Comme on le voit, toutes les tactiques et les ruses utilisées par le pouvoir ont échoué jusqu'ici. Il est d'ailleurs excessivement regrettable que la politique soit faite de tactique et non pas de dialogue et d'écoute réciproque. L'espoir du gouvernement aujourd'hui réside dans le vote au Sénat, l'approche des vacances scolaires, et une division syndicale qui pourrait finalement se faire sur la stratégie à suivre.
Vu l'état de la mobilisation et de détermination des manifestants, le pari gouvernemental semble bien hasardeux. Les exemples de 1995 et de 2006 montrent que ce n'est pas parce qu'une loi est votée que la mobilisation s'arrête. Si la loi est mauvaise avant le vote, elle l'est toujours après.
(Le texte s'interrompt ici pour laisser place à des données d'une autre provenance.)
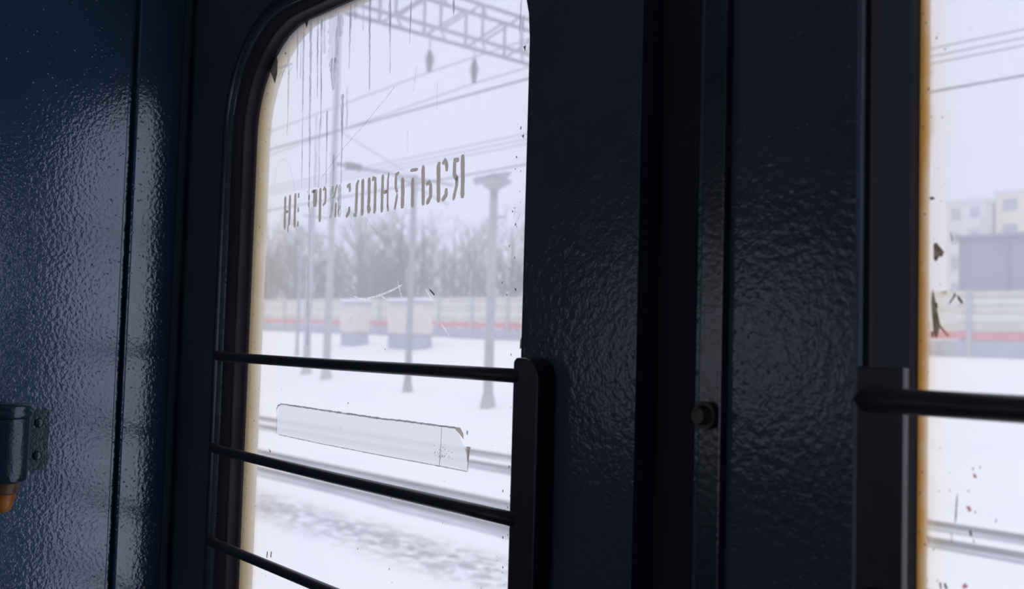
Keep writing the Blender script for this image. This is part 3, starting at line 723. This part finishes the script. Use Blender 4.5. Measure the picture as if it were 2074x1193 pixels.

Le vote du Sénat ne changera donc rien, si ce n'est qu'il va radicaliser encore plus le mouvement.
L'approche des vacances scolaires va certainement influer sur la mobilisation lycéenne. Mais ceux-ci ne sont qu'un rouage dans le mouvement, de plus, il faut se souvenir de 2006 les vacances de février et de Pâques n'ont rien changé.
Enfin, la division syndicale est surtout brandie par les médias pour l'instant, jusque là les centrales ont su surmonter toutes leurs divisions. Mais même en admettant que certains dirigeants syndicalistes mettent fin à l'unité, on a surtout l'impression avec ce qui se passe dans les raffineries ou sur les ports, que la base s'émancipe des centrales et que ce mouvement est incontrôlable.
Je persiste à penser que nous ne sommes qu'au début d'un mouvement qui peut changer beaucoup de choses dans ce pays. Si Nicolas Sarkozy persiste dans sa logique d'immobilisme, je ne voit pour l'heure qu'une seule solution pour lui : retourner au Vatican faire une petite prière.